### [INFORMATION SUPPLIED]
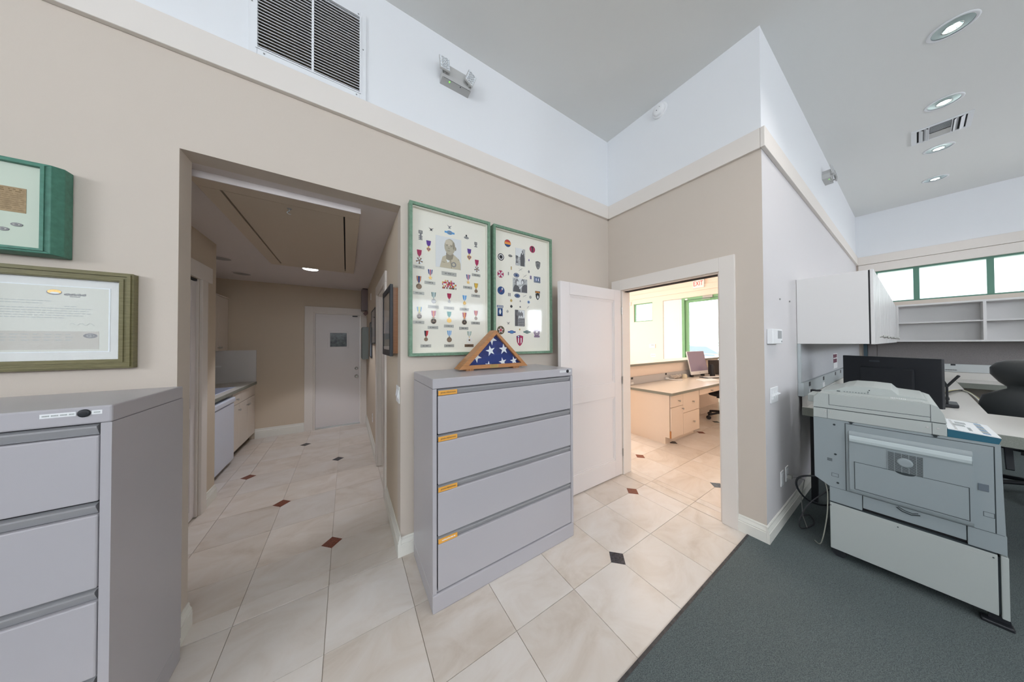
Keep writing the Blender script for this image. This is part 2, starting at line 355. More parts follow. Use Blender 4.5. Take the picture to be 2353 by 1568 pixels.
# wall with the hall opening (lower cream, upper white)
S(holed(MB(), 'y', 1.946, 2.066, -5, 2.596, -0.12, 3.84, [(-0.696, 0.318, -0.12, 2.44)], 0, 2.98, 1).build('wall_back', [CREAM, WHITE]))
S(holed(MB(), 'x', 2.596, 2.716, 0.6055, 1.946, -0.12, 3.84, [(0.869, 1.783, -0.12, 2.05)], 0, 2.98, 1).build('wall_door', [CREAM, WHITE]))
S(MB().box(2.597, 2.716, 1.946, 7.0, -0.12, 3.84).build('wall_reception_left', PEACH))
S(holed(MB(), 'y', 0.605, 0.725, 2.5965, 8.2, -0.12, 3.84, [], 0, 2.98, 1).build('wall_desk', [LILAC, WHITE]))
S(MB().box(2.717, 8.199, 0.7255, 0.735, 0.0, 3.84).build('wall_reception_front', PEACH))
DH = [(-3.7, 0.40, 2.16, 2.75), (2.70, 4.19, -0.12, 2.73), (4.51, 5.144, 2.14, 2.74)]
S(holed(MB(), 'x', 8.2, 8.35, -4.15, 7.0, -0.12, 3.84, DH, 0, 2.98, 1).build('wall_window', [CREAM, WHITE]))
S(holed(MB(), 'x', 8.19, 8.1995, 0.736, 6.99, 0.0, 3.84, DH).build('wall_reception_window', PEACH))
FH = [(-4.8, -3.4, 0.9, 2.75), (-2.05, 1.35, 2.25, 3.65), (1.4, 4.1, 2.16, 2.8), (5.7, 6.95, 1.85, 2.75)]
S(holed(MB(), 'y', -4.15, -4.0, -5, 8.35, -0.12, 3.84, FH, 0, 2.98, 1).build('wall_front', [CREAM, WHITE]))
S(holed(MB(), 'x', -5.15, -5, -4.15, 2.066, -0.12, 3.84, [(-3.4, -0.6, 1.75, 3.25)]).build('wall_left', CREAM))
S(holed(MB(), 'y', 7.0, 7.15, 2.6, 8.35, -0.12, 3.84, [(3.4, 7.0, 1.0, 2.8)]).build('wall_reception_back', PEACH))
# hall shell
S(holed(MB(), 'x', -1.19, -1.07, 2.066, 3.66, -0.12, 2.44, [(2.45, 3.33, -0.12, 2.03)]).build('wall_hall_left', HALLW))
S(MB().box(-1.9, -1.19, 3.56, 3.66, -0.12, 2.44).build('wall_alcove_side', HALLW))
S(MB().box(-1.98, -1.86, 3.56, 5.53, -0.12, 2.44).build('wall_alcove_back', HALLW))
S(MB().box(-1.98, -1.19, 2.066, 2.17, -0.12, 2.44).build('wall_closet_front', HALLW))
S(MB().box(-1.98, -1.86, 2.17, 3.56, -0.12, 2.44).build('wall_closet_back', HALLW))
S(holed(MB(), 'y', 5.53, 5.65, -1.98, 1.6, -0.12, 2.44, [(-0.475, 0.232, -0.12, 2.0)]).build('wall_hall_back', HALLW))
S(holed(MB(), 'x', 0.318, 0.438, 2.066, 5.53, -0.12, 2.44, [(2.77, 3.50, -0.12, 2.05)]).build('wall_hall_right', HALLW))
S(MB().box(1.5, 1.6, 2.066, 5.53, -0.12, 2.44).build('wall_side_room', HALLW))
# picture-rail beam round the room
S(MB().box(-5, 2.575, 1.918, 1.946, 2.909, 3.058).build('trim_1', TRIM, bevel=0.003))
S(MB().box(2.570, 2.596, 0.606, 1.917, 2.909, 3.058).build('trim_2', TRIM, bevel=0.003))
S(MB().box(2.570, 8.2, 0.5795, 0.605, 2.909, 3.058).build('trim_3', TRIM, bevel=0.003))
S(MB().box(8.165, 8.2, -4.0, 0.5795, 2.90, 3.05).box(8.175, 8.2, -4.0, 0.5795, 2.75, 2.895).build('trim_4', TRIM, bevel=0.003))
S(MB().box(8.16, 8.189, 0.74, 6.99, 2.89, 3.04).build('trim_5', PEACH, bevel=0.003))
# metal strip where the tile meets the carpet
strip = MB()
for i in range(26): strip.box(-5 + i*0.292, -5 + (i+1)*0.292 - 0.002, 0.700, 0.714, -0.005, 0.005)
S(strip.build('trim_6', mat('edge_strip', (0.05, 0.048, 0.05), 0.5, mottle=0.4, mscale=40)))
# baseboards: board with a moulded cap
def baseb(name, axis, face, out, a0, a1, h=0.125):
    """board on a wall at `face`, standing out by sign `out`"""
    mb = MB(); pr = [(0, 0), (0.018, 0), (0.018, h*0.62), (0.014, h*0.64), (0.016, h*0.70), (0.008, h*0.86), (0.008, h*0.95), (0.004, h), (0, h)]
    if axis == 'y': mb.prism([(face + out*p, z) for p, z in pr], 'x', a0, a1)
    else: mb.prism([(face + out*p, z) for p, z in pr], 'y', a0, a1)
    return S(mb.build(name, BASEB))
baseb('baseboard_left', 'y', 1.946, -1, -5, -0.696)
baseb('baseboard_back', 'y', 1.946, -1, 0.318, 2.596)
baseb('baseboard_door', 'x', 2.596, -1, 0.6055, 0.766)
baseb('baseboard_desk', 'y', 0.605, -1, 2.578, 8.2)
baseb('baseboard_jamb', 'x', -0.696, 1, 1.928, 2.066)
baseb('baseboard_hall_right', 'x', 0.318, -1, 1.928, 2.67, 0.15)
baseb('baseboard_hall_far', 'x', 0.318, -1, 3.60, 5.51, 0.15)
baseb('baseboard_hall_back', 'y', 5.53, -1, -1.19, -0.592, 0.15)
baseb('baseboard_hall_left', 'x', -1.07, 1, 3.44, 3.66, 0.12)
baseb('baseboard_reception', 'x', 8.19, -1, 4.19, 6.99)

# ---- floor tiles: 41 cm travertine, each a tile of the floor
PX, PY, TX, TY = -0.087, 1.118, 0.4115, 0.4103
tile_me = MB().box(0.0015, TX-0.0015, 0.0015, TY-0.0015, -0.0058, 0).build('tile', TILE); tmesh = tile_me.data
bpy.data.objects.remove(tile_me)
tmesh2 = tmesh.copy(); tmesh2.materials[0] = TILE2
def tiles(x0, x1, y0, y1):
    i0, i1 = math.floor((x0-PX)/TX), math.ceil((x1-PX)/TX); j0, j1 = math.floor((y0-PY)/TY), math.ceil((y1-PY)/TY)
    for i in range(i0, i1):
        for j in range(j0, j1):
            ax, ay = PX+i*TX, PY+j*TY
            bx0, bx1, by0, by1 = max(ax+0.0015, x0), min(ax+TX-0.0015, x1), max(ay+0.0015, y0), min(ay+TY-0.0015, y1)
            if bx1-bx0 < 0.01 or by1-by0 < 0.01: continue
            full = bx1-bx0 > TX-0.004 and by1-by0 > TY-0.004
            pale = random.random() < 0.4
            if full:
                o = bpy.data.objects.new('tile', tmesh2 if pale else tmesh); COL.objects.link(o); o.location = (ax, ay, 0)
            else:
                o = MB().box(bx0-ax, bx1-ax, by0-ay, by1-ay, -0.0058, 0).build('tile', TILE2 if pale else TILE); o.location = (ax, ay, 0)
            o.parent = floor
tiles(-1.6, 2.59, 0.716, 1.944)
tiles(-0.694, 0.316, 1.946, 2.066)
tiles(-1.068, 0.316, 2.068, 5.528)
tiles(0.320, 0.90, 2.772, 3.498)
tiles(-1.84, -1.070, 3.662, 5.528)
tiles(2.598, 2.714, 0.871, 1.781)
tiles(2.718, 8.15, 0.74, 4.4)
D = 0.064
dia = MB().prism([(D, 0), (0, D), (-D, 0), (0, -D)], 'z', -0.002, 0.0012)
dr = dia.build('inlay', REDST); db = dia.build('inlay', BLKST)
for me_, pts in ((dr, [(0, 3), (-1, 5), (-2, 7), (6, 1)]), (dr, [(7, 2)]), (db, [(0, 7), (-1, 9), (4, 0), (8, 0), (10, 2)])):
    for i, j in pts:
        o = bpy.data.objects.new('inlay', me_.data); COL.objects.link(o); o.parent = floor
        x, y = (3.19, 1.935) if (i, j) == (7, 2) else (PX+i*TX, PY+j*TY)
        o.location = (x, y, 0.0)
for x, y, me_ in ((4.843, 1.90, dr), (5.709, 2.0, db)):
    o = bpy.data.objects.new('inlay', me_.data); COL.objects.link(o); o.location = (x, y, 0.0); o.parent = floor
bpy.data.objects.remove(dr); bpy.data.objects.remove(db)

# ---- casing and open door to reception
cas = MB()
cas.box(2.572, 2.596, 0.766, 0.869, 0, 2.165).box(2.572, 2.596, 1.783, 1.888, 0, 2.165).box(2.572, 2.596, 0.869, 1.783, 2.05, 2.165)
cas.box(2.5965, 2.738, 0.869, 0.884, 0, 2.05).box(2.60, 2.738, 1.768, 1.783, 0, 2.05).box(2.5965, 2.738, 0.884, 1.768, 2.043, 2.05)
S(cas.build('trim_7', TRIM, bevel=0.003))
S(MB().box(2.64, 2.70, 0.884, 1.768, 2.037, 2.043).build('trim_8', DARK))
dr1 = emptys('door_1', (2.58, 1.795, 0))
def leaf(parent, x0, x1, y0, y1, z0, z1, panels, st, axis='y', M_=DOORP):
    """framed leaf: stiles, rails, recessed panels; panels = list of z ranges"""
    zs = [z0] + [v for p in panels for v in p] + [z1]
    def B(mb, a0, a1, t0, t1, c0, c1):
        return mb.box(a0, a1, t0, t1, c0, c1) if axis == 'y' else mb.box(t0, t1, a0, a1, c0, c1)
    B(MB(), x0, x0+st, y0, y1, z0, z1).build('stile', M_, parent, 0.002); B(MB(), x1-st, x1, y0, y1, z0, z1).build('stile', M_, parent, 0.002)
    for i in range(0, len(zs), 2): B(MB(), x0+st, x1-st, y0, y1, zs[i], zs[i+1]).build('rail', M_, parent, 0.002)
    d = (y1-y0)
    for a, b in panels:
        mb = MB(); B(mb, x0+st, x1-st, y0+d*0.34, y1-d*0.34, a, b)
        for k, (e, q) in enumerate(((0.012, 0.16), (0.024, 0.26))):
            for (p0, p1, r0, r1) in ((x0+st+(k*0.012), x0+st+e, a+e, b-e), (x1-st-e, x1-st-(k*0.012), a+e, b-e), (x0+st+(k*0.012), x1-st-(k*0.012), a+(k*0.012), a+e), (x0+st+(k*0.012), x1-st-(k*0.012), b-e, b-(k*0.012))):
                B(mb, p0, p1, y0+d*q, y1-d*q, r0, r1)
        mb.build('panel', M_, parent)
leaf(dr1, 1.672, 2.584, 1.776, 1.815, 0.012, 2.048, [(0.19, 0.875), (1.03, 1.93)], 0.118)
hg = MB()
for z in (0.25, 1.05, 1.82): hg.cyl((2.592, 1.770, z-0.04), (2.592, 1.770, z+0.04), 0.006, n=10)
hg.build('hinge', CHROME, dr1)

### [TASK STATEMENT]
Using the listing above, return all lines where the word "picture" occurs.

### [RESPONSE]
Keep writing the Blender script for this image. This is part 2, starting at line 355. More parts follow. Use Blender 4.5. Take the picture to be 2353 by 1568 pixels.
# picture-rail beam round the room